Pero las clasificaciones tienen un problema, sobre todo cuando se sobre simplifica la realidad o cuando de pronto las conductas o lo que hace la gente no se ajusta al concepto que se define como bueno, regular o malo. Y las “listas”, en consecuencia, tienen también su dificultad; siendo la primera la de los nombres que aparecen allí, que suelen ser −como todas ellas− imperfectas e incompletas y en algunos casos, pocos en verdad, sin haber estado de acuerdo con que su nombre apareciera allí, en esa “lista”; pero, obviamente, la dificultad más importante son los que no aparecen en ninguna. ¿Qué pasa con los que no aparecen? ¿Forman un grupo aparte? ¿Se les excluye del juego? ¿Se les rechaza?, esos detalles no entran en la mentalidad de los clasificadores y los neo lingüistas.

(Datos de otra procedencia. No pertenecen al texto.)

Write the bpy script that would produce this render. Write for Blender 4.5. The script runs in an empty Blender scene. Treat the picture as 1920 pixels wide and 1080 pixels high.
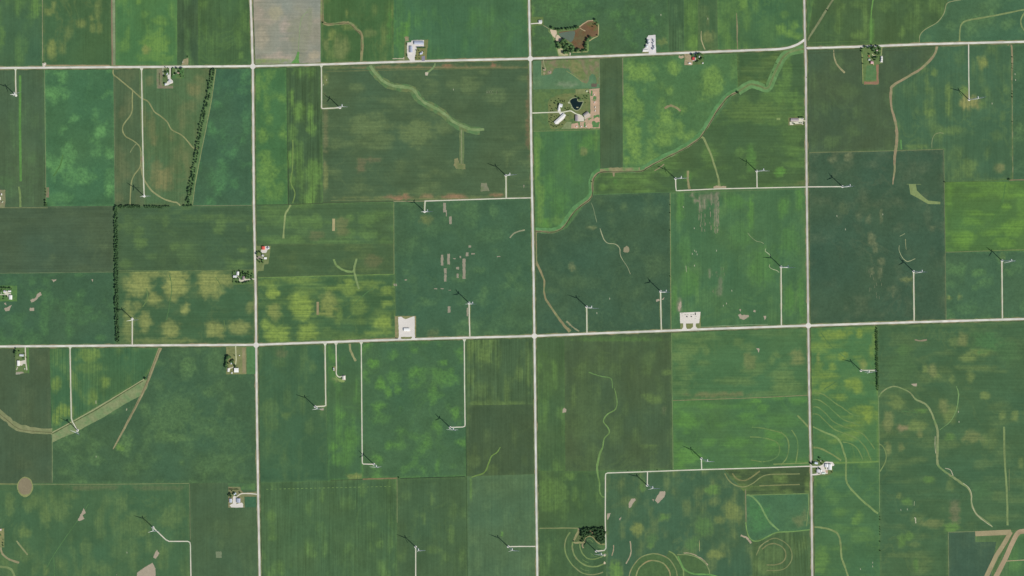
import bpy, bmesh, math, random
import numpy as np
from mathutils import Vector, Matrix
from mathutils.geometry import delaunay_2d_cdt

random.seed(7); np.random.seed(7)
S = 3.1                                   # metres of ground per photo pixel
PI = math.pi
def X(px): return (px-960.0)*S
def Y(py): return (540.0-py)*S

# ------------------------------------------------------------------ camera, sky, sun
sc = bpy.context.scene
root_col = sc.collection
ALT = 7200.0
cam = bpy.data.cameras.new('camera'); camo = bpy.data.objects.new('camera', cam)
root_col.objects.link(camo); sc.camera = camo
camo.location = (X(300), Y(540), ALT); camo.rotation_euler = (0, 0, 0)
cam.sensor_width = 36.0
cam.lens = 36.0*ALT/(1920*S)
cam.shift_x = (960-300)/1920.0
cam.clip_start = 10.0; cam.clip_end = 60000.0

SUN_EL, SUN_AZ = math.radians(43.5), math.radians(133.5)      # azimuth clockwise from north (+Y)
w = bpy.data.worlds.new('World'); sc.world = w; w.use_nodes = True
nt = w.node_tree; nt.nodes.clear()
sky = nt.nodes.new('ShaderNodeTexSky'); sky.sky_type = 'NISHITA'; sky.sun_disc = False
sky.sun_elevation = SUN_EL; sky.sun_rotation = SUN_AZ
bgn = nt.nodes.new('ShaderNodeBackground'); bgn.inputs['Strength'].default_value = 0.085
wo = nt.nodes.new('ShaderNodeOutputWorld')
nt.links.new(sky.outputs[0], bgn.inputs[0]); nt.links.new(bgn.outputs[0], wo.inputs[0])
sl = bpy.data.lights.new('sun', 'SUN'); sl.energy = 3.5; sl.angle = math.radians(0.5); sl.color = (1.0, 0.95, 0.88)
so = bpy.data.objects.new('sun', sl); root_col.objects.link(so)
sdir = Vector((math.sin(SUN_AZ)*math.cos(SUN_EL), math.cos(SUN_AZ)*math.cos(SUN_EL), math.sin(SUN_EL)))
so.rotation_euler = sdir.to_track_quat('Z', 'Y').to_euler(); so.location = (0, 0, 500)
sc.view_settings.view_transform = 'Standard'; sc.view_settings.look = 'None'
sc.view_settings.exposure = 0.0; sc.view_settings.gamma = 1.0
sc.view_settings.use_curve_mapping = False

# albedo that shows as the given photo colour on level ground under this sun and sky
KR, KG, KB = 0.975, 0.99, 1.05
def lin(c):
    c = c/255.0
    return c/12.92 if c <= 0.04045 else ((c+0.055)/1.055)**2.4
def alb(rgb):
    return (min(lin(rgb[0])/KR, .88), min(lin(rgb[1])/KG, .88), min(lin(rgb[2])/KB, .88))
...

Y así llegamos a otro punto medular. ¿Quién o quiénes deciden quiénes son los buenos, quiénes los regulares y quiénes los malos? ¿Quiénes elaboran las “listas”? ¿Quiénes son los sacrosantos jueces, esos soberbios semidioses, savonarolas de nuevo cuño, que definen qué es “bueno”, qué es “regular” y qué es “malo” y en consecuencia: quiénes son los buenos, quiénes los regulares y quiénes los malos? Lo dejo hasta aquí, pues abundar más sería caer en la tentación de dar nombres, de hacer “listas”, que no es el caso.